1. A trip to Europe is great anytime you can swing it, but for a typical American-style vacation of only 1-2 weeks, the ideal time to go – for reasons of lower airfare, optimal weather and fewer fellow vacationers – is in the May/June and September/October time frames.
  2. Credit cards provide the best rate of exchange, so bring your preferred card and a couple of different ones for backup. Not many places take American Express. Also, call your credit card companies and let them know your travel dates and destinations. Otherwise, they will see international use and may suspend your card out of fraud concerns to protect both you and them. Parking ramps and toll booths take credit cards, which is very convenient. However, you will need some Euro. So, especially if you arrive very early in the morning, exchange some money at the airport before leaving because banks will not be open at that time.
  3. Most package vacation tours suck. Go with 1, 2 or, at most, a small group of like-minded people.
  4. Car or van rental is ideal for controlling your own destiny. Make sure you get a newer model GPS and full insurance. In the USA, personal coverage typically only covers vehicle rentals in the USA. Your coverage usually does not extend to rental contracts abroad, but double check with your agent. With all the narrow roads and tight driving spaces, it’s almost a guarantee that you will at least ding the car and have to pay for repairs that exceed the cost of insurance. The real payoff is in the peace of mind you will have when you back into those small steel poles that protect trees along boulevard parking stalls that you simply cannot see through the back window nor in any mirror. Not to mention all the other factors that negatively impact your driving abilities: fatigue, literally hundreds of roundabouts, unfamiliarity with the routes, European road sign symbols that seem to make no sense (in fact, review them online before you leave, and practice a few roundabouts, too), etc. A driver has enough to worry about, and the insurance will help make for a more pleasurable trip.
  5. Bring your “A” game, 5-speed driving skills (automatics are hard to come and are more expensive), and the front passenger should serve as navigator – even with a GPS, which are never perfect. Should you miss a turn – even with a GPS and navigator, it does happen – just relax because the GPS will re-calculate. Also, stay out of the far left driving lane unless you’re going 120mph or very quickly passing someone in the middle lanes(s).
  6. Americans get hung up on Europeans, especially the French, and worse still the Parisians, being mean or not liking them. Firstly, it’s not all you. They typically treat everyone the same even fellow French. Relax and realize that there are many frustrations that can occur on a European trip. It’s all part of the fun and adventure.
  7. No obnoxious American behavior or clothing. It’s amazing how many tourists – afterall, that’s what we are – openly fulfill the ugly American stereotype!
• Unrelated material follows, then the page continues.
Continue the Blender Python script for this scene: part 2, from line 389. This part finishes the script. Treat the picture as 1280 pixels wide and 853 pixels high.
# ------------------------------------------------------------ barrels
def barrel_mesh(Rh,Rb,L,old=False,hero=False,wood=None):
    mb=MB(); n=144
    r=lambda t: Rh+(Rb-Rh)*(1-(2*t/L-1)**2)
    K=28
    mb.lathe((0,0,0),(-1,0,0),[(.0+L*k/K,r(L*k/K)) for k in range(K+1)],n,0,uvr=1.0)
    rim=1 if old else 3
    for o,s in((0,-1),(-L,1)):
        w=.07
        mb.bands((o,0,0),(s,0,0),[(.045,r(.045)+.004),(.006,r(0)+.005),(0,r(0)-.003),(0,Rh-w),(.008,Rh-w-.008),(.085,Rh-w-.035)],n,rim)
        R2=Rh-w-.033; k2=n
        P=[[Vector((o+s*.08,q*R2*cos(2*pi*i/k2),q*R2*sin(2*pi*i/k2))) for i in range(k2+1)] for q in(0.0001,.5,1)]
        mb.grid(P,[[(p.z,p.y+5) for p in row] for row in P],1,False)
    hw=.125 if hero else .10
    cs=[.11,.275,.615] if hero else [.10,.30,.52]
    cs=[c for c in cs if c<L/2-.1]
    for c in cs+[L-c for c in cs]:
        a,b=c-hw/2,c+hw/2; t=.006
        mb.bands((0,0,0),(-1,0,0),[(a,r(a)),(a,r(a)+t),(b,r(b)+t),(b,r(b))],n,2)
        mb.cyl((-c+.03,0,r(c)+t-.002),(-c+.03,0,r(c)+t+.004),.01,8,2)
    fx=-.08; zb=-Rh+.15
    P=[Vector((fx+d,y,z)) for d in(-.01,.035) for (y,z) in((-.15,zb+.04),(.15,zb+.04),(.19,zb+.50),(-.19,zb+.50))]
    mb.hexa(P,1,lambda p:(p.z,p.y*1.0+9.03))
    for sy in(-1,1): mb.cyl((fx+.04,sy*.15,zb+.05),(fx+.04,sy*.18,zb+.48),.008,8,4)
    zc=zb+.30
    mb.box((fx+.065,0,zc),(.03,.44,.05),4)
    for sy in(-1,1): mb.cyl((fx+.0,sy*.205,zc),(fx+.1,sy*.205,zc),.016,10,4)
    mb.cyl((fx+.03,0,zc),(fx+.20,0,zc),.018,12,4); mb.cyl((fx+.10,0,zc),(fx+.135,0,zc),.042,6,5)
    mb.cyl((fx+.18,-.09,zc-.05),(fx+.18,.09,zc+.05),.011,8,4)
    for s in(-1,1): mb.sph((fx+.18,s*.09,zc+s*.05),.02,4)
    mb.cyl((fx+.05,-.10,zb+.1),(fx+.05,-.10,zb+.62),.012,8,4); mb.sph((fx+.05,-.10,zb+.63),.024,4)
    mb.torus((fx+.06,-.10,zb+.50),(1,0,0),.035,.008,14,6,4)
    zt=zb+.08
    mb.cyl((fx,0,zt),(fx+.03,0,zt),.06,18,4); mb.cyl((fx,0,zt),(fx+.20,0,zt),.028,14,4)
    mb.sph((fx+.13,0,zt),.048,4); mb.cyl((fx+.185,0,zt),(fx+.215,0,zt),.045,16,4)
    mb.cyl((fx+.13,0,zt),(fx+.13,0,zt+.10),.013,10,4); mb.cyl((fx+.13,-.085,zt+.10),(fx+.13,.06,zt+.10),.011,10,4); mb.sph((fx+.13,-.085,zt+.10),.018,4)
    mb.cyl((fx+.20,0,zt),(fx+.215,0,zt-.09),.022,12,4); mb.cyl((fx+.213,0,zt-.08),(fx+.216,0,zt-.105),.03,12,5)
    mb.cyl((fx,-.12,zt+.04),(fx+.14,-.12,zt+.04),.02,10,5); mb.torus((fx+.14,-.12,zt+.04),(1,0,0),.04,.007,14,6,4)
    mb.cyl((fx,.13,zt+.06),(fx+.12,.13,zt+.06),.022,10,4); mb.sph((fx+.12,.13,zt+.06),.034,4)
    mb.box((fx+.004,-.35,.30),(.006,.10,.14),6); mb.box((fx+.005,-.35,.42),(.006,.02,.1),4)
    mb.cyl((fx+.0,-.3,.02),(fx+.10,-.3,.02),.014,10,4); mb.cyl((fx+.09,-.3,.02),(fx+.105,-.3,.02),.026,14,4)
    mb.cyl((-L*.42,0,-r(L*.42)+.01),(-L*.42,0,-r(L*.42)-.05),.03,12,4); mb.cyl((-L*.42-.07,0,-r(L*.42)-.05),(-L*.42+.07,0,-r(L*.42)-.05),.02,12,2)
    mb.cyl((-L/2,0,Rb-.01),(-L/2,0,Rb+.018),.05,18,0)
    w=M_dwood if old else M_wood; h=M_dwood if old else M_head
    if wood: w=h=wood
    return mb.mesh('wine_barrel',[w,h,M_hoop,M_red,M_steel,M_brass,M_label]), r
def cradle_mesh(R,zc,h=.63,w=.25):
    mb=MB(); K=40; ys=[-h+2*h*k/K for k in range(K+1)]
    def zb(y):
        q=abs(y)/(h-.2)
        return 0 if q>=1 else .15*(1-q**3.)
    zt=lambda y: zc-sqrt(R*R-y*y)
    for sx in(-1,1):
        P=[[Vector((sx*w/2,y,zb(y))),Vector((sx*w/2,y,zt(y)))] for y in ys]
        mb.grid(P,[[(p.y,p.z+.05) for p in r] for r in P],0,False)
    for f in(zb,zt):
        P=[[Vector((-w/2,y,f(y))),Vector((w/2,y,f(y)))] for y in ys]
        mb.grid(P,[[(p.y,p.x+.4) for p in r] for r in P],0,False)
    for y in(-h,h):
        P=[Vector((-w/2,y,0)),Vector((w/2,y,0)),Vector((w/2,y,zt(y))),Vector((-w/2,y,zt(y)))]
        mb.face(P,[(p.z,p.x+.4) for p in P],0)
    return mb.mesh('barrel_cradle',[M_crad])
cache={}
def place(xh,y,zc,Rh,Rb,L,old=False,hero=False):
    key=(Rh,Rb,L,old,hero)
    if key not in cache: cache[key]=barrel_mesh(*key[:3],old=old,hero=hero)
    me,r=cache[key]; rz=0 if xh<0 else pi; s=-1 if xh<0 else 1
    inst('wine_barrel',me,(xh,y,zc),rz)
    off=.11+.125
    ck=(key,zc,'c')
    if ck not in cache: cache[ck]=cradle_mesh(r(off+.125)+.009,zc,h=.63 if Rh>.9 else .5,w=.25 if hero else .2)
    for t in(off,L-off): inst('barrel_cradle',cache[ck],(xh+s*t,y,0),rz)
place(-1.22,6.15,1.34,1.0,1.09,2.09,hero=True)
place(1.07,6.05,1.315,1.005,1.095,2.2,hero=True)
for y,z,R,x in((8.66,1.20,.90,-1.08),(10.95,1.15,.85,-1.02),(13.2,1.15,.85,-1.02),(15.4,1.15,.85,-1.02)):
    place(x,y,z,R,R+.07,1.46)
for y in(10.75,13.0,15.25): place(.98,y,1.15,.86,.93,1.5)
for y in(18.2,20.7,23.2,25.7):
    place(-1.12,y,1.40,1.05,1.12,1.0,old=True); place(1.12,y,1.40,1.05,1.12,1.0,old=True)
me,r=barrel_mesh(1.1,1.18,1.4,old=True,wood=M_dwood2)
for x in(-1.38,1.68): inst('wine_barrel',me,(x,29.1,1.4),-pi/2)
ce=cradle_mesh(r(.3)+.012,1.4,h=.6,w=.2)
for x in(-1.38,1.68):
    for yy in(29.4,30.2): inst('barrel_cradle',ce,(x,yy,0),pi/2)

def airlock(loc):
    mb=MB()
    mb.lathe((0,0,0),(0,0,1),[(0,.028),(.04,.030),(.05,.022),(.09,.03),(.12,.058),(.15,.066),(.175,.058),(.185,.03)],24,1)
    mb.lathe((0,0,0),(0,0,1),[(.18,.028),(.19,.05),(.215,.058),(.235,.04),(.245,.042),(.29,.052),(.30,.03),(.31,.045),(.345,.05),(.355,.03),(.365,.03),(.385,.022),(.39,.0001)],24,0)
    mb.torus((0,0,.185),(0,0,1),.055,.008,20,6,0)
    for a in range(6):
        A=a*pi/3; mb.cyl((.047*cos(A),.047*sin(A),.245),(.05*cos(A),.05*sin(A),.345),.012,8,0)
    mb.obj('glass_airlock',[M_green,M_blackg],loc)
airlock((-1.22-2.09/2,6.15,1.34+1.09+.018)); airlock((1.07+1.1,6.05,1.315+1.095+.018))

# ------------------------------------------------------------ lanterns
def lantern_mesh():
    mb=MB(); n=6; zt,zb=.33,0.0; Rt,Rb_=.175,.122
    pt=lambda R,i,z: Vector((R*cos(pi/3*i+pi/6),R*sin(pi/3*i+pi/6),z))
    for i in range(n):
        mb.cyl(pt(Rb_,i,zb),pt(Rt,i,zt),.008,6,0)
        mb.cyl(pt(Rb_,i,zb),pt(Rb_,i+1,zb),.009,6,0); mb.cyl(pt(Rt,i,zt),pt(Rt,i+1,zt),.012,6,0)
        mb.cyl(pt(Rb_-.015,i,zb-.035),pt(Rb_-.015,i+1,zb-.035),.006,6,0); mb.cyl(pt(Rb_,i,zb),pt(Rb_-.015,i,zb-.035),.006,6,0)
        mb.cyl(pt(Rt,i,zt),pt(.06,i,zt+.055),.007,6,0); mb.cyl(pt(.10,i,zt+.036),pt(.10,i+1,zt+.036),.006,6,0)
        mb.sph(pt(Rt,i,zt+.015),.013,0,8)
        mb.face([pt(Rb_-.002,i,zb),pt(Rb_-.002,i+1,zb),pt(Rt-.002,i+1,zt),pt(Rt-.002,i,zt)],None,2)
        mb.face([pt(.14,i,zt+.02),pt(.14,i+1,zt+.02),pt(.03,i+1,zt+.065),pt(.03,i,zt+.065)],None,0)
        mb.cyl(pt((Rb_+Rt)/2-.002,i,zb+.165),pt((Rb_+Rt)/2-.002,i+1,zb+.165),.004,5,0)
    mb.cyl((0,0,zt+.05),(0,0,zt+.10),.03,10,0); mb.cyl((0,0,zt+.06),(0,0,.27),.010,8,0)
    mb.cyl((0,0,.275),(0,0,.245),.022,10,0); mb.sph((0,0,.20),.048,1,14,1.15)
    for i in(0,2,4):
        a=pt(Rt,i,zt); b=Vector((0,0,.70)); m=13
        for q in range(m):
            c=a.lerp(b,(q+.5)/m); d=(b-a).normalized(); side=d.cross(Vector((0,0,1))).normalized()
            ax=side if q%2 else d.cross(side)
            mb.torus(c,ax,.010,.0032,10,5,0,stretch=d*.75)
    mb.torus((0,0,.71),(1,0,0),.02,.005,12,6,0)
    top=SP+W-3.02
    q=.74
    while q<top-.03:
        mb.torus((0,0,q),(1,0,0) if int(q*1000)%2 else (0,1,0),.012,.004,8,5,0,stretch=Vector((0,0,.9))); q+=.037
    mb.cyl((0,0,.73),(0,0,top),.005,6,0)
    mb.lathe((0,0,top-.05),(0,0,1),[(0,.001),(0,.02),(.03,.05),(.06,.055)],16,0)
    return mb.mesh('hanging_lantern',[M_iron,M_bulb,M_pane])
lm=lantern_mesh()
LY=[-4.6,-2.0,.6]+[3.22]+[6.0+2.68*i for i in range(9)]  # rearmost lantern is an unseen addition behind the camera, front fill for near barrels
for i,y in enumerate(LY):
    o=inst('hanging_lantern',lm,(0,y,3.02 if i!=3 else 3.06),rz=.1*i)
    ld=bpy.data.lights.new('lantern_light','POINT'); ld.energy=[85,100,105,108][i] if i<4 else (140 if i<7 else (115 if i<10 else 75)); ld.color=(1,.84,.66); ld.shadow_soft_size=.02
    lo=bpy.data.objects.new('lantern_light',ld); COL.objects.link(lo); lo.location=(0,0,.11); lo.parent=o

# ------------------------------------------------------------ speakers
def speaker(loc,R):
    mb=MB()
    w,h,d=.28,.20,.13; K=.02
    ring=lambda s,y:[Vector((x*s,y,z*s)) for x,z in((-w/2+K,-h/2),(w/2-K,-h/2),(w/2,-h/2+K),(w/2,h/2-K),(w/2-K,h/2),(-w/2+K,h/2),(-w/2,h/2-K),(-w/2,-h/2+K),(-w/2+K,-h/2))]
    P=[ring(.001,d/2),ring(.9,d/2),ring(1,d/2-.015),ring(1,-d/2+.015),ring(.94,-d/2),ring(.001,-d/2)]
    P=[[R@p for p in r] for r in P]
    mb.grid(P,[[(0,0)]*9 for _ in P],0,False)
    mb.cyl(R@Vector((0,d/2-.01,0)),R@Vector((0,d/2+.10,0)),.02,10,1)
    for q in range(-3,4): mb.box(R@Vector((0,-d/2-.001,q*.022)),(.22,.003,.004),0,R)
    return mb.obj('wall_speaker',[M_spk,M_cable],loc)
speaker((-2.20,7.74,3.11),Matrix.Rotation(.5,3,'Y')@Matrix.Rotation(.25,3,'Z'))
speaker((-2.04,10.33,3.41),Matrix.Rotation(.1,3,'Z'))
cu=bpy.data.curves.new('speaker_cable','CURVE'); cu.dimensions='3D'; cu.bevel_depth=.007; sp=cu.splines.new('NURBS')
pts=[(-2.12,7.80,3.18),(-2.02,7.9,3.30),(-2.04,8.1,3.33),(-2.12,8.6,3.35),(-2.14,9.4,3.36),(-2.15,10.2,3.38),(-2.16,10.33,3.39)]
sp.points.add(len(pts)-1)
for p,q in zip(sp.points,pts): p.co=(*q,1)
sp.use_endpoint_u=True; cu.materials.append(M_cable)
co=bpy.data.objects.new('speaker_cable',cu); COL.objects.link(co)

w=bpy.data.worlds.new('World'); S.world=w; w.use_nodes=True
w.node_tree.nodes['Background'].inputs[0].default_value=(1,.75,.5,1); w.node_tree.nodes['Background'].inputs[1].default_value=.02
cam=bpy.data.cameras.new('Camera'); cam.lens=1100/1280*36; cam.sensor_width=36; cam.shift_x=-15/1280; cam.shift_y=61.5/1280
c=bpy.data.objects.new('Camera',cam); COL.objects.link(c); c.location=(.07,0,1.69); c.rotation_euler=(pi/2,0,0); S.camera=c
The goal is not to necessarily blend in, but to not stand out. So, as patriotic and proud as we both are, no American flag emblems nor symbols that reveal our nationality. Also falling into that category: shorts, baseball caps, fanny packs, loudness, calling unwanted attention to yourself, etc.
  8. A rule of thumb is that the center of most village and cities is that the centre ville (town center) presents the best options for lodging, restaurants, sightseeing, etc. Set the GPS accordingly.
  9. Cuban cigars in Europe are authentic when purchased at any tabac. There is no embargo of Cuba in Europe, so there is no market for fakes. Unlike in the USA and Mexico, where most all Cubans are fake. However, Cuban cigar quality has suffered in recent years and quality varies from cigar-to-cigar within each box. So, if possible, light up in the store or in close proximity to the shop at which you purchased them, in the event you need to return one or two.